The following year, 1876, the race was won by a horse called – and this is true – Grand National!

Irish Trained Grand National Winners At Aintree

In recent years the Irish have had incredible success at the Aintree Grand National, but its association and links go much deeper than that.

In fact, it was two Irish fox-hunting gentlemen, Edmund Bake and Cornelius O’Callaghan, who coined the phrase ‘steeplechase’ back in 1752.

It only seems appropriate given the race’s origins, that the Irish have the greatest overseas impact at the Aintree Grand National, which is run over roughly the same distance as the original country chase from St John’s Church Buttevant to St Marys Church at Doneraile, County Cork.

Irish jockeys and Irish-bred horses have always enjoyed considerable success at Aintree. There have been 25 winners of the race trained in Ireland since the first Grand National back in 1839.

The first Irish-trained winner was the Coolreagh-bred Matthew, who won the race in 1847, the 10-1 joint-favourite. The next was Abd-El-Kader who became the first dual winner of the Grand National in 1850 and 1851. It then took another 24 years before The Liberator triumphed.

The 1900s were a relatively quiet period for Irish-trained Grand National winners. In fact, since 1999 there have been nearly as many winners as in the whole of the century before.

From 1999 To The Present Day

Jockey of L’Escargot Tommy Carberry trained 1999 Irish and English National winner Bobbyjo, who was ridden by Tommy’s son Paul.

The father-son combo quickly caught on and in 2000 Papillon won, with Ted Walsh training and son Ruby riding his first National.

2003 saw Monty’s Pass be victorious by 12 lengths, while Ruby Walsh secured his second National victory on Hedgehunter in 2005.

Hedgehunter was a runner up in 2006 behind Irish-trained Numbersixvalverde, Martin Brassil’s first runner in the National.

The Irish were successful again in 2007 with Silver Birch who beat McKelvey by three-quarters of a length, and again in 2008 with Comply Or Die, proving that the Irish really do have what it takes in the great race.

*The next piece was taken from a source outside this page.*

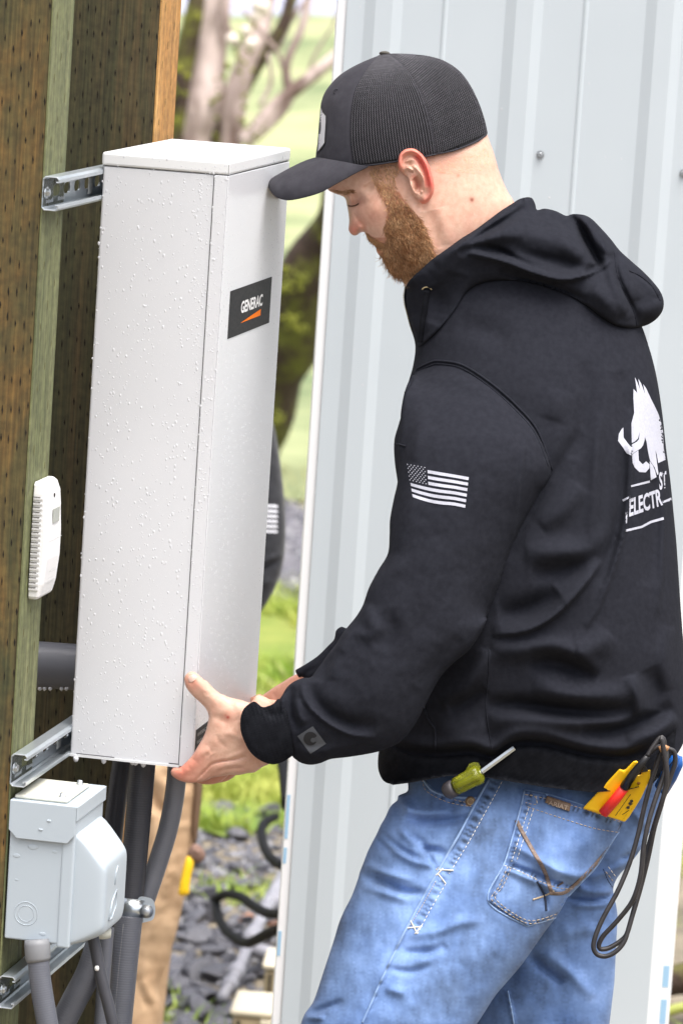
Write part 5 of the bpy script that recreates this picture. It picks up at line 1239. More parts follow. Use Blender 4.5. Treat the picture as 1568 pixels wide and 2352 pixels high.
bm = bmesh.new(); bmesh.ops.create_uvsphere(bm, u_segments=20, v_segments=10, radius=1); V = [hq + RT * v.co.x * .0072 + UP * (v.co.z * .0032 + .001 + v.co.x * -.0003) + f0 * v.co.y * .0072 for v in bm.verts]; F = [[v.index for v in f.verts] for f in bm.faces]; bm.free()
mesh('cap_button', V, F, mat('button_cloth', (.06, .055, .045), .8), man)
# eyelet
q = ZC([(491, 308)])[0]; h = hit(bc, q[0], q[1], .0003); V = []; F = []
mb = MB(); mb.add(*tubeg([h + RT * .0030 * math.cos(a) + UP * .0036 * math.sin(a) for a in np.linspace(0, 6.283, 14)], .0008, 5)); mb.build('eyelet', m_capf, man)
# badge on the cap front, seen edge-on
bdg = ZC([(404, 372), (412, 385), (418, 415), (436, 440), (438, 470), (432, 540), (430, 600), (415, 630), (385, 660), (370, 662), (384, 640), (390, 560), (396, 470), (400, 410)])
drape('badge_border', bdg, bc, mat('badge_black', (.012, .012, .014), .6), man, off=.0012, step=3, thick=.0015)
drape('badge', ZC([(404, 400), (412, 425), (430, 448), (430, 480), (425, 560), (423, 600), (408, 622), (387, 648), (390, 600), (394, 520), (399, 450)]), bc, mat('badge_grey', (.50, .50, .52), .7), man, off=.0020, step=3)
drape('badge_mark', ZC([(400, 455), (404, 470), (403, 520), (399, 550), (392, 550), (396, 490)]), bc, mat('badge_black', (0, 0, 0)), man, off=.0026, step=2)
# bill: an arched sheet
U_ = crom(ZC([(384, 688), (340, 700), (285, 722), (225, 752), (165, 785), (122, 812), (105, 830)]), 3); L_ = crom(ZC([(675, 737), (600, 775), (500, 830), (400, 885), (300, 915), (220, 928), (160, 914), (125, 882), (107, 845)]), 3)
nu, nv_ = 40, 28; V = []; F = []
for i in range(nu + 1):
    s_ = i / nu; a = U_[int(s_ * (len(U_) - 1))]; b_ = L_[int(s_ * (len(L_) - 1))]
    hw = .078 * math.sqrt(max(0, 1 - (max(0, s_ - .25) / .75) ** 2.4)) + .001; w0 = 0.0
    for j in range(nv_ + 1):
        x = -1 + 2 * j / nv_; k = 1 - math.cos(abs(x) * math.pi / 2); q = a + (b_ - a) * (k ** .9)
        V.append(P(q[0], q[1], D0 + w0 + hw * math.sin(x * math.pi / 2)))
for i in range(nu):
    for j in range(nv_): n = i * (nv_ + 1) + j; F.append((n, n + 1, n + nv_ + 2, n + nv_ + 1))
bill = mesh('cap_bill', V, F, m_capf, man); md = bill.modifiers.new('t', 'SOLIDIFY'); md.thickness = .0032; md.offset = 0
bev = bill.modifiers.new('b', 'BEVEL'); bev.width = .001; bev.segments = 2; bev.limit_method = 'ANGLE'; bev.angle_limit = 1.0
mb = MB()
for kk in (.12, .22, .32, .42, .52, .62, .72):
    pts = []
    for i in range(2, nu - int(kk * 10)):
        s_ = i / nu * (1 - kk * .12); a = U_[int(s_ * (len(U_) - 1))]; b_ = L_[int(s_ * (len(L_) - 1))]; 
    
# ---- zip, drawstring
m_brass = mat('brass', (.35, .28, .16), .35, metal=.8)
zc_ = crom(ZD([(158, 565), (148, 610), (152, 660), (165, 700), (180, 760), (198, 810), (214, 862)]), 1.0); mb = MB(); L = 0
for i in range(0, len(zc_), 4):
    q = zc_[i]; p = P(q[0] - 1.0, q[1], D0 + .005); mb.add(*boxg(p - RT * .0014, RT * .0026, f0 * .004, UP * .0010))
mb.build('zip_teeth', m_brass, man, kind='stuff', smooth=False)
mb = MB(); mb.add(*tubeg([P(q[0] + 2, q[1], D0 + .005) for q in zc_[::6]], .0016, 6)); mb.build('zip_tape', m_rib, man)
ds = ZD([(262, 588), (256, 640), (250, 700), (240, 760), (232, 850)]); mb = MB(); mb.add(*dtube(ds, bh_, .0042, .0022, 6, 10)); mb.build('drawstring', m_rib, man)
q = hit(bh_, *ZD([(263, 590)])[0], .0010); mb = MB(); mb.add(*tubeg([q + RT * .0062 * math.cos(a) + UP * .0045 * math.sin(a) - f0 * .002 for a in np.linspace(.2, 2.9, 12)], .0011, 6)); mb.build('drawstring_eyelet', m_brass, man)
# ---- seams on hoodie
def seam(pts, b_, r, name='seam', m=None, off=None):
    V, F = dtube(pts, b_, r, off, 4, 6)
    if V: mesh(name, V, F, m or m_fleece, man)
bts = bvh(torso, sleeve)
seam([(960, 846), (980, 836), (1003, 829), (1060, 838), (1124, 878), (1182, 928), (1233, 988), (1267, 1078)], bts, .0017, off=.0004)
seam([(958, 852), (982, 842), (1003, 836), (1058, 845), (1119, 885), (1176, 935), (1227, 994), (1258, 1070)], bts, .0008, off=.0003)
seam(ZD([(240, 965), (215, 985), (195, 1040), (150, 1110)]), bts, .0009)
seam(ZE([(655, 1060), (650, 1200), (640, 1330), (660, 1480), (668, 1531)]), bts, .0010)
seam(ZE([(345, 1330), (375, 1400), (400, 1440), (400, 1531)]), bts, .0018)
seam(ZE([(205, 90), (230, 92), (262, 100)]), bts, .0016)
for cc in (ZD([(1218, 395), (1232, 500), (1275, 610), (1318, 700), (1332, 768)]), ZD([(1292, 488), (1350, 515), (1410, 568), (1450, 640)])): seam(cc, bh_, .0009)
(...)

Of course, it would be remiss to talk about this great race and not mention Tiger Roll. The two-time winner trained by Gordon Elliott was a fan favourite and was nearly on for a hattrick before the 2020 race was cancelled.

When racing resumed, and the 2021 renewal took place behind closed doors, spirits were not dampened. On the back of a remarkable Cheltenham Festival, jockey Rachael Blackmore and trainer Henry De Bromhead pinned their hopes on Minella Times.

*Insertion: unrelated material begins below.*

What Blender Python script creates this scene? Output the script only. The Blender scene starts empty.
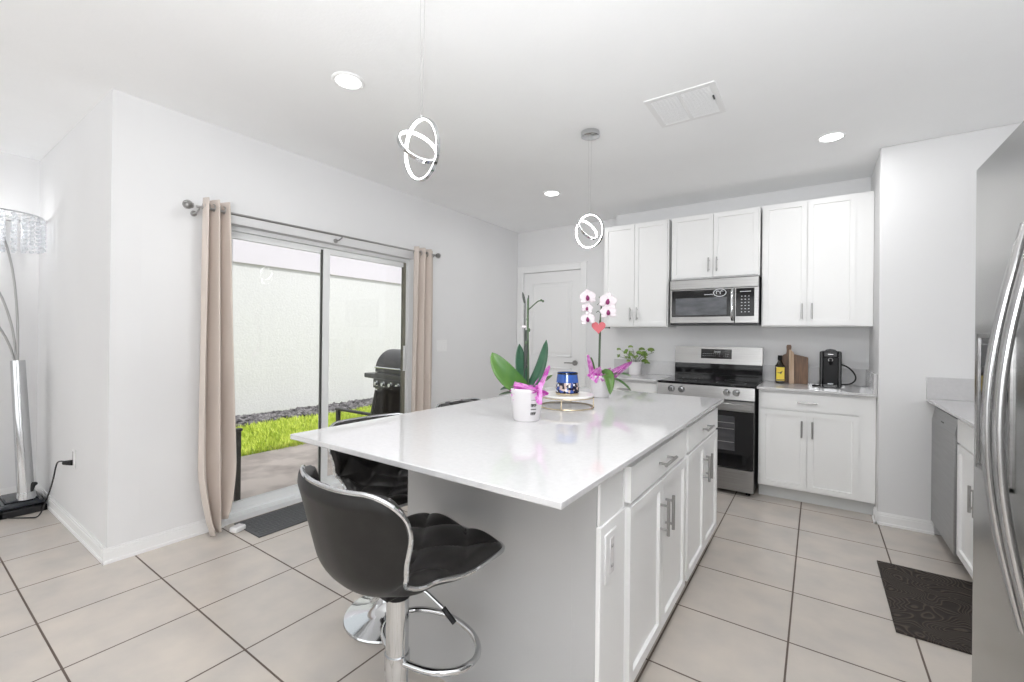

And the horse did not disappoint. Blackmore made history as the first female jockey to win the race and De Bromhead was able to add it to his impressive haul for the year.

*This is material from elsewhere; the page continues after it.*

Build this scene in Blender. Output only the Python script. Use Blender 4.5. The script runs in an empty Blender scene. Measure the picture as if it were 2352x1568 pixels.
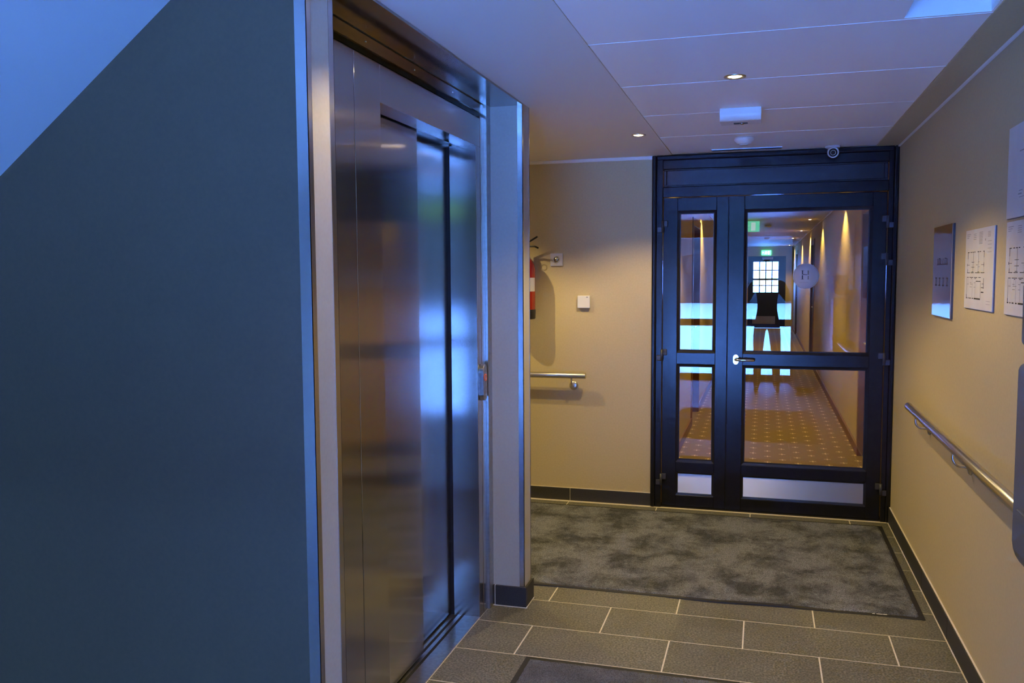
import bpy, bmesh, math, random
from mathutils import Vector, Matrix
random.seed(7)
SC = bpy.context.scene
COL = SC.collection
PI = math.pi

# ---------------------------------------------------------------- camera
F_PX, YAW, PITCH, ROLL, EYE = 1989.476, 0.2826, 0.0762, -0.0058, 1.5569
cam_d = bpy.data.cameras.new('camera'); cam = bpy.data.objects.new('camera', cam_d); COL.objects.link(cam)
cam_d.sensor_width = 36.0; cam_d.sensor_fit = 'HORIZONTAL'; cam_d.lens = 36.0 * F_PX / 2352.0
cam_d.clip_start = 0.05; cam_d.clip_end = 200
_fw = Vector((-math.sin(YAW) * math.cos(PITCH), math.cos(YAW) * math.cos(PITCH), -math.sin(PITCH)))
_r = Vector((math.cos(YAW), math.sin(YAW), 0)); _u = _r.cross(_fw)
_r2 = math.cos(ROLL) * _r + math.sin(ROLL) * _u; _u2 = -math.sin(ROLL) * _r + math.cos(ROLL) * _u
_m = Matrix((_r2, _u2, -_fw)).transposed().to_4x4(); _m.translation = Vector((0, 0, EYE))
cam.matrix_world = _m
SC.camera = cam

# ---------------------------------------------------------------- world: overcast winter dusk
SKY = 64.0
W = bpy.data.worlds.new('sky'); SC.world = W; W.use_nodes = True
nt = W.node_tree; bg = nt.nodes['Background']
bg.inputs['Color'].default_value = (0.105, 0.285, 1.0, 1); bg.inputs['Strength'].default_value = SKY

# ---------------------------------------------------------------- exposure
SC.view_settings.view_transform = 'Standard'; SC.view_settings.look = 'None'
SC.view_settings.exposure = 0.0; SC.view_settings.gamma = 1.0; SC.view_settings.use_curve_mapping = False
SC.cycles.max_bounces = 10; SC.cycles.diffuse_bounces = 5; SC.cycles.glossy_bounces = 6
SC.cycles.transparent_max_bounces = 16; SC.cycles.sample_clamp_indirect = 0.0
SC.cycles.use_denoising = True
WARM = (1.0, 0.775, 0.35)
SPOT_W = 61.0

# ---------------------------------------------------------------- main dimensions (metres)
D = 5.788            # back wall / glass door plane
XR = 0.781           # right wall
XE = -1.058          # face of the wall that holds the elevator
XF = -1.22           # elevator front frame plane
YB = 1.90            # near wall (left of the picture) plane
H = 2.33             # soffit height
HP = 2.334           # ceiling panels
YW = -1.4            # entrance glazing behind the viewpoint
XW = -2.9            # far left wall of the lobby
YC = 26.0            # far end of the corridor
XCL, XCR = -0.70, 0.80

# ---------------------------------------------------------------- materials
MATS = {}
def nmath(nt, op, a, b=None, c=None):
    n = nt.nodes.new('ShaderNodeMath'); n.operation = op
    for i, v in enumerate((a, b, c)):
        if v is None: continue
        if isinstance(v, (int, float)): n.inputs[i].default_value = v
        else: nt.links.new(v, n.inputs[i])
    return n.outputs[0]
def mat(name, col, rough=0.5, metal=0.0, noise=None, bump=None, aniso=0.0, arot=0.0, emit=None, spec=0.5, ior=None, coat=0.0):
    m = bpy.data.materials.new(name); m.use_nodes = True; nt = m.node_tree; b = nt.nodes['Principled BSDF']
    b.inputs['Base Color'].default_value = (*col, 1); b.inputs['Roughness'].default_value = rough; b.inputs['Metallic'].default_value = metal
    b.inputs['Specular IOR Level'].default_value = spec
    if coat: b.inputs['Coat Weight'].default_value = coat; b.inputs['Coat Roughness'].default_value = 0.08
    tc = nt.nodes.new('ShaderNodeTexCoord')
    if noise:      # (scale, colour2, detail, lo, hi)
        s, c2, det, lo, hi = noise
        n = nt.nodes.new('ShaderNodeTexNoise'); n.inputs['Scale'].default_value = s; n.inputs['Detail'].default_value = det
        gi = nt.nodes.new('ShaderNodeNewGeometry')
        nt.links.new(gi.outputs['Position'], n.inputs['Vector'])
        r = nt.nodes.new('ShaderNodeMapRange'); r.inputs['From Min'].default_value = lo; r.inputs['From Max'].default_value = hi
        nt.links.new(n.outputs['Fac'], r.inputs['Value'])
        mx = nt.nodes.new('ShaderNodeMix'); mx.data_type = 'RGBA'
        mx.inputs['A'].default_value = (*col, 1); mx.inputs['B'].default_value = (*c2, 1)
        nt.links.new(r.outputs[0], mx.inputs['Factor']); nt.links.new(mx.outputs['Result'], b.inputs['Base Color'])
    if bump:       # (scale, strength, distance)
        n = nt.nodes.new('ShaderNodeTexNoise'); n.inputs['Scale'].default_value = bump[0]; n.inputs['Detail'].default_value = 3
        gi = nt.nodes.new('ShaderNodeNewGeometry'); nt.links.new(gi.outputs['Position'], n.inputs['Vector'])
        bp = nt.nodes.new('ShaderNodeBump'); bp.inputs['Strength'].default_value = bump[1]; bp.inputs['Distance'].default_value = bump[2]
        nt.links.new(n.outputs['Fac'], bp.inputs['Height']); nt.links.new(bp.outputs['Normal'], b.inputs['Normal'])
    if aniso:
        b.inputs['Anisotropic'].default_value = aniso; b.inputs['Anisotropic Rotation'].default_value = arot
        t = nt.nodes.new('ShaderNodeTangent'); t.direction_type = 'RADIAL'; t.axis = 'Z'
        nt.links.new(t.outputs['Tangent'], b.inputs['Tangent'])
    if emit:
        b.inputs['Emission Color'].default_value = (*emit[0], 1); b.inputs['Emission Strength'].default_value = emit[1]
    MATS[name] = m
    return m
mat('beige_paint', (0.56, 0.455, 0.252), 0.62, noise=(90, (0.52, 0.42, 0.230), 4, 0.3, 0.7), bump=(260, 0.12, 0.0008))
mat('pier_paint', (0.50, 0.465, 0.385), 0.6, noise=(90, (0.47, 0.435, 0.36), 4, 0.3, 0.7), bump=(260, 0.12, 0.0008))
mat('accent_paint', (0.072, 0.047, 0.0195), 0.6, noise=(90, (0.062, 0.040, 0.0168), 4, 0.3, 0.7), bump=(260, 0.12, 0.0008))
mat('soffit_paint', (0.77, 0.74, 0.68), 0.5, bump=(220, 0.06, 0.0006))
mat('white_paint', (0.86, 0.85, 0.83), 0.5, bump=(220, 0.06, 0.0006))
mat('panel_white', (0.90, 0.89, 0.87), 0.42, bump=(400, 0.05, 0.0004))
mat('white_trim', (0.78, 0.78, 0.76), 0.4)
mat('steel', (0.52, 0.50, 0.47), 0.155, 1.0, aniso=1.0)
mat('steel_soffit', (0.42, 0.40, 0.37), 0.16, 1.0)
mat('steel_trim', (0.60, 0.59, 0.57), 0.24, 1.0, aniso=0.5)
mat('steel_kick', (0.66, 0.65, 0.63), 0.40, 1.0, aniso=0.95, arot=0.25)
mat('steel_rail', (0.60, 0.56, 0.50), 0.30, 1.0)
mat('steel_mirror', (0.55, 0.52, 0.49), 0.06, 1.0)
mat('steel_dull', (0.52, 0.51, 0.49), 0.30, 1.0, noise=(60, (0.42, 0.41, 0.39), 3, 0.35, 0.7))
mat('chrome', (0.80, 0.79, 0.77), 0.08, 1.0)
mat('black_gap', (0.008, 0.008, 0.010), 0.6)
mat('door_alu', (0.011, 0.011, 0.013), 0.20, spec=0.27, noise=(30, (0.009, 0.009, 0.011), 3, 0.3, 0.7))
mat('bead_alu', (0.013, 0.013, 0.016), 0.25, spec=0.4)
mat('gasket', (0.008, 0.008, 0.009), 0.5)
mat('hinge_grey', (0.04, 0.04, 0.043), 0.4)
mat('plastic_white', (0.74, 0.73, 0.71), 0.35)
mat('plastic_socket', (0.55, 0.54, 0.53), 0.35)
mat('plastic_grey', (0.10, 0.115, 0.15), 0.35)
mat('plastic_dark', (0.012, 0.012, 0.013), 0.35)
mat('ext_red', (0.42, 0.012, 0.008), 0.25, coat=0.5)
mat('label_white', (0.72, 0.68, 0.66), 0.5)
mat('label_pink', (0.62, 0.20, 0.24), 0.5)
mat('paper', (0.66, 0.64, 0.60), 0.45, noise=(14, (0.62, 0.60, 0.56), 2, 0.3, 0.7))
mat('paper_edge', (0.10, 0.11, 0.16), 0.3)
mat('ink', (0.035, 0.035, 0.04), 0.6)
mat('ink_faint', (0.33, 0.32, 0.31), 0.6)
mat('grout', (0.74, 0.66, 0.50), 0.8, noise=(60, (0.64, 0.56, 0.42), 3, 0.3, 0.7))
mat('base_tile', (0.026, 0.025, 0.022), 0.55, noise=(220, (0.044, 0.042, 0.037), 4, 0.4, 0.7), bump=(300, 0.15, 0.0006))
mat('rubber', (0.012, 0.012, 0.012), 0.6)
mat('wood', (0.20, 0.085, 0.03), 0.38, noise=(9, (0.155, 0.062, 0.02), 5, 0.3, 0.7))
mat('wood_dark', (0.06, 0.03, 0.014), 0.4, noise=(9, (0.045, 0.022, 0.01), 4, 0.3, 0.7))
mat('corr_paint', (0.52, 0.41, 0.23), 0.6, noise=(70, (0.48, 0.375, 0.205), 4, 0.3, 0.7))
mat('corr_ceiling', (0.42, 0.36, 0.27), 0.6)
mat('fardoor', (0.012, 0.016, 0.026), 0.35)
mat('snow', (0.80, 0.82, 0.86), 0.8, noise=(1.2, (0.70, 0.72, 0.78), 4, 0.3, 0.7), bump=(3, 0.5, 0.05))
mat('backdrop', (0.020, 0.024, 0.020), 0.9, noise=(2, (0.035, 0.04, 0.035), 5, 0.3, 0.7))
mat('lamp_glow', (1, 0.9, 0.7), 0.4, emit=((1.0, 0.80, 0.50), 60.0))
mat('exit_green', (0.05, 0.5, 0.2), 0.4, emit=((0.10, 1.0, 0.42), 5.0))
mat('exit_dim', (0.05, 0.40, 0.2), 0.4, emit=((0.08, 0.9, 0.42), 0.35))
mat('exit_white', (0.8, 0.9, 0.8), 0.4, emit=((0.75, 1.0, 0.85), 5.0))
mat('red_led', (0.5, 0.05, 0.03), 0.4, emit=((1.0, 0.25, 0.16), 0.18))
mat('sticker', (0.62, 0.60, 0.60), 0.5)
mat('sticker_ring', (0.50, 0.47, 0.44), 0.4)
mat('emblem_dark', (0.05, 0.045, 0.06), 0.5)
mat('emblem_gold', (0.26, 0.22, 0.15), 0.4)
mat('trousers', (0.035, 0.026, 0.020), 0.9)
mat('jacket', (0.012, 0.012, 0.014), 0.8)
mat('skin', (0.55, 0.36, 0.27), 0.5)
mat('hair', (0.05, 0.03, 0.02), 0.6)
mat('bag', (0.45, 0.44, 0.43), 0.5, noise=(12, (0.30, 0.28, 0.27), 3, 0.3, 0.7))
mat('stair_paint', (0.50, 0.50, 0.48), 0.6, bump=(220, 0.06, 0.0006))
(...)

List Of Irish Trained Aintree Grand National Winners

  • 2021 – Minella Times – Henry De Bromhead
  • 2019 – Tiger Roll – Gordon Elliott
  • 2018 – Tiger Roll – Gordon Elliott
  • 2016 – Rule The World – Mouse Morris
  • 2007 – Silver Birch – Gordon Elliott
  • 2006 – Numbersixvalverde – Martin Brassil
  • 2005 – Hedgehunter – Willie Mullins
  • 2003 – Monty’s Pass – Jimmy Mangan
  • 2000 – Papillon – Ted Walsh
  • 1999 – Bobbyjo – Tommy Carberry
  • 1975 – L’Escargot – Tommy Carberry
  • 1958 – Mr What – Tom Taaffe
  • 1955 – Quare Times – Vincent O’Brien
  • 1954 – Royal Tan – Vincent O’Brien
  • 1953 – Early Mist – Vincent O’Brien
  • 1947 – Caughoo – Herbert Mcdowell
  • 1939 – Workman – Jack Ruttle
  • 1920 – Troytown – Algy Anthony
  • 1900 – Ambush – Algy Anthony
  • 1881 – Woodbrook – Henry Linde
  • 1879 – The Liberator – J. Moore
  • 1855 – Wanderer – John Hanlon (Jockey)
  • 1851 – Abd-El-Kader – Joseph Osborne
  • 1850 – Abd-El-Kader – Joseph Osborne
  • 1847 – Mathew – John Murphy

A resurgence in Irish horse racing was always threatening. The last twenty years have been incredibly fruitful for those who opt to send their horses across the pond.

So much, so that Irish entries and winners now dominate those festivals in the UK. Will we see another bumper year for them again in 2023? We will have to wait and see.